Picnic Virtueel Platform Hot100 Day

On: September 25, 2010
About Philip Man
Technology should be centered around a meaningful experience: understand behaviour not technology, think people instead of device and. Don’t make products, make experiences. Like Huxley said, “to give organizations precedence over persons is to subordinate ends to means.” Technology changes fast, but people do not. The fun part does not happen in the device, but on the road from the screen towards the mind. The challenge is to understand the user’s motivations; what drives him or her, culturally and psychologically? People often don’t know what they want until you show it to them. My main ideas involve developments in new media technology and I am particularly interested in how new media is inherent to new ways of communicating, to what extent that requires and generates new kinds of data and how this can be used to improve relations between people. I like the challenge of difficult problems and to act as an idea catalyst /

Website
http://www.philipman.net    

I was pleasantly surprised when a few weeks ago I received an invitation for the Virtueel Platform Hot 100. Present at this event are 100 alumni from different media and art institutions with the goal to get in touch with each other. The invitation was quite flattering and inspiring:

“The HOT100 are the creme de la creme of the Dutch art academies, universities and universities of applied sciences in the fields of art, design, theory, communication or development skills related to e-culture […] The HOT100 Academy has the goal for new talents in e-cultural disciplines from the whole country to bring them in touch with each other, and to forge inspiring connections between the HOT100 and interesting cultural organisations and creative companies.”

Last Thursday was the event taking place and it focused on meeting each other and thinking about new ideas for several cases that they have selected. Even the lunch was focused on sharing and meeting new people as one lunchbox contained lunch for two persons and you had to share it with someone you didn’t know. The Hot100 attendants had to select a few keywords that they thought would be characterizing their work, these words were then wrapped around the wrist and they became a cool way to visualize who was working in which field and it was a nice tool to start conversations with co-Hot100’s.

The day started off with an introduction of Klaas Kuitenbrouwer, program manager of Virtueel Platform, and two keynote speakers, Anab Jain from Superflux and Sebastian Chan from The Powerhouse Museum. Both very interesting talks about design and change, especially Anab Jain who showed a lot of projects that she had worked on that seems to be ‘researching without a research question’. One project that she mentioned really caught my attention, which was about a fifth dimensional camera to understand how living in a world with quantum computing would be like.

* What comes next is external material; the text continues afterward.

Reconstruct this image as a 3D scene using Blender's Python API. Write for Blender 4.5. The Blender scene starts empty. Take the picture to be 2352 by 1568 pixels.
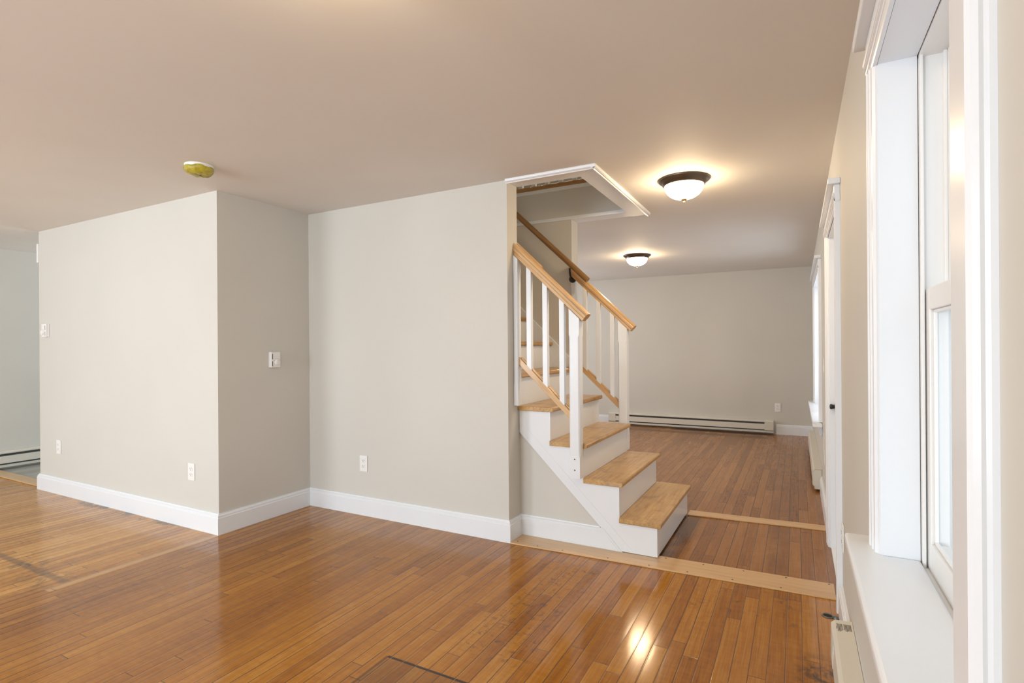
import bpy, bmesh, math, random
from mathutils import Vector, Matrix

random.seed(7)
scene = bpy.context.scene
COL = scene.collection

# ------------------------------------------------------------------ camera
H = 2.224                       # ceiling height
YAW, ROLL = math.radians(28.14), math.radians(-0.407)
fwd = Vector((-math.sin(YAW), math.cos(YAW), 0))
rgt = Vector((math.cos(YAW), math.sin(YAW), 0))
up = Vector((0, 0, 1))
cx = rgt * math.cos(ROLL) + up * math.sin(ROLL)
cy = -rgt * math.sin(ROLL) + up * math.cos(ROLL)
cz = -fwd
cam_data = bpy.data.cameras.new('camera')
cam = bpy.data.objects.new('camera', cam_data)
COL.objects.link(cam)
cam.matrix_world = Matrix(((cx.x, cy.x, cz.x, 0), (cx.y, cy.y, cz.y, 0), (cx.z, cy.z, cz.z, 1.2), (0, 0, 0, 1)))
cam_data.sensor_width = 36.0
cam_data.lens = 36.0 * 1226.8 / 2352.0
cam_data.shift_y = 11.9 / 2352.0
cam_data.clip_start = 0.02
scene.camera = cam

# ------------------------------------------------------------------ view, world
vs = scene.view_settings
vs.view_transform = 'Standard'
vs.look = 'None'
vs.gamma = 1.0
vs.use_curve_mapping = False
vs.exposure = 0.06

world = bpy.data.worlds.new('overcast_sky')
scene.world = world
world.use_nodes = True
wn = world.node_tree.nodes
wn['Background'].inputs[0].default_value = (0.86, 0.94, 1.0, 1)
wn['Background'].inputs[1].default_value = 1.0


def area_light(name, loc, direction, sx, sy, power, color):
    d = bpy.data.lights.new(name, 'AREA')
    d.shape = 'RECTANGLE'
    d.size, d.size_y, d.energy, d.color = sx, sy, power, color
    o = bpy.data.objects.new(name, d)
    COL.objects.link(o)
    o.location = loc
    o.rotation_euler = Vector(direction).to_track_quat('-Z', 'Z').to_euler()
    return o


DAY = (0.84, 0.925, 1.0)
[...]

After the lunch the Hot100 were divided into seven different cases that presented a problem to be solved. In a workshop of three hours containing heavy brainstorms and fierce discussion we were expected to present a brilliant solution to the problem. I was in the SetUP Utrecht case. SetUP is a medialab similar to the Waag Society or V2_, but they wanted to do something different because they thought that the medialandscape consisted too many of these knowledge centres. So instead of focusing on knowledge production, SetUP focuses on knowledge distribution or sharing knowledge. Their problem however was that they got too little attention and now government funding, which is the main income of these kind of institutions, is running out. They asked us to find new ways to revive the SetUP concept of sharing knowledge. How would we want a institution like them to look like and what are important features?

Surprisingly enough, after three hours of brainstorming and discussion the team had come with a solution that was mainly physical. We agreed that there had to be a communal space, but a lot of us focused so much on getting a physical building that I thought there is not much different than how SetUP already is. Instead of thinking on a conceptual level of how to share knowledge using new media tools, we centred ourselves around a building with spaces for rent. By placing costly tools in the buildings workshops that most of new media artists and researchers have to use but can’t have at home like laser cutters and 3D printers, they become an incentive for getting the building filled. The brainstorm and the discussion was very informative, but in the end I feel like we were trying to make a business plan for SetUP instead of trying to find new ways to share knowledge.

It was very nice to attend this event and I am glad that I did. Meeting and talking with a lot of different people who are active in the field of e-culture was very inspiring and interesting. I want to thank Virtueel Platform for giving me the opportunity and I want to thank Richard Rogers for selecting me as one of the few representing the UvA.